Polls Spell Re-Election for Vermont Politicians

As millions of projection-hungry Americans eagerly gathered around their television and computer screens on election night to monitor the imminent electoral flood, Vermont became the first  state to break the silence when analysts tallied the state’s three electoral votes in President of the United States Barack  Obama’s column.

Although the state was called in Obama’s favor with only a tiny fraction of precincts reporting, the prediction was a safe one. Vermont — which was also the first state captured by Obama in the 2008 election — has voted for the Democratic candidate in every presidential election since 1992.

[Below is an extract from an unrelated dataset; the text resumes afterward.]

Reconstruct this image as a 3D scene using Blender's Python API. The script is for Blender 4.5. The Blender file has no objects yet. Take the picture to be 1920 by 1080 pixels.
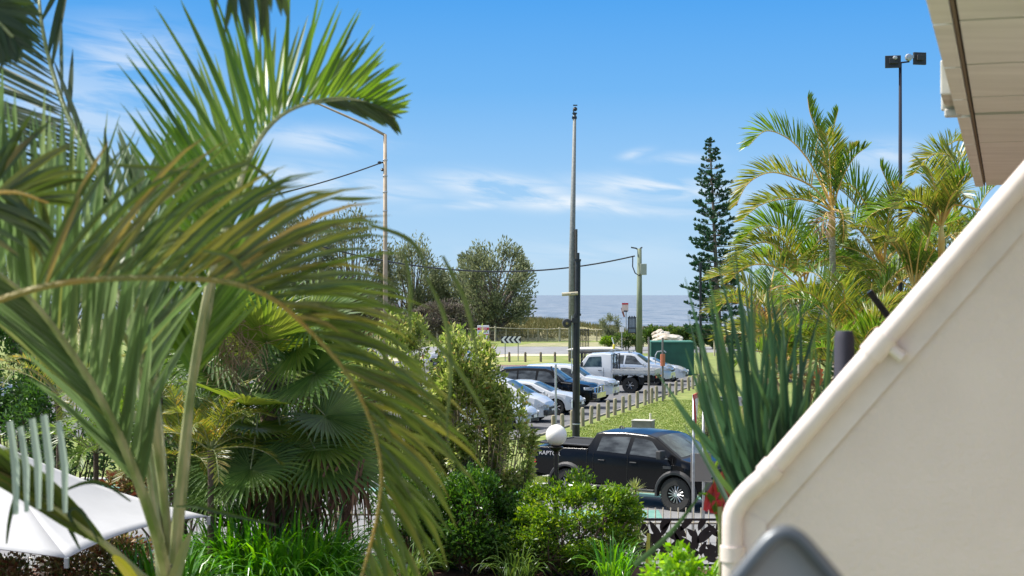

Vermont was one of three states in which President Obama received the majority of votes in every county (the other entirely blue states were Governor Mitt Romney’s home state of Massachusetts and Obama’s birth state of Hawaii).

Obama’s 35.8 percent margin of victory of Vermont was the third highest in the nation for the second consecutive election, trailing only Washington, D.C. and Hawaii.

Although some votes remain uncounted, preliminary tabulations indicate that Obama captured 67 percent of the vote in Vermont compared to Romney’s 31 percent.

Although Vermont still voted decisively in favor of Obama, overall voter turnout in the state decreased. There was an 8.2 percent decrease in voter turnout in Vermont — 325,046 Vermonters voted in the 2008 election and only 298,513 voted in the 2012 election.

Although voter participation in 2012 was slightly lower than in 2008, not much else changed in Vermont’s political landscape. The state’s political composition is exceedingly homogeneous — incumbent candidates won all of the major elections in Vermont, and Democrats captured all but two of these major offices.

At the state level, incumbent Governor Peter Shumlin (Dem.) defeated candidate Randy Brock (Rep.) by a sizable 20 percent margin. Incumbent Independent Senator Bernie Sanders defeated Republican challenger John MacGovern by 46 percent and incumbent Congressman Peter Welch (Dem.) defeated challenger Mark Donka (Rep.) by an even heftier margin of 49 percent.

Incumbent Democratic Attorney General Bill Sorrell defeated Republican candidate Jack McMullen, Progressive candidate Ed Stanak and Liberty Union Party candidate Rosemarie Jackowski. Incumbent Republican Lieutenant Governor  Phil Scott, one of the few office-holding Republicans in Vermont, defeated Democratic/Progressive candidate Cassandra Gekas.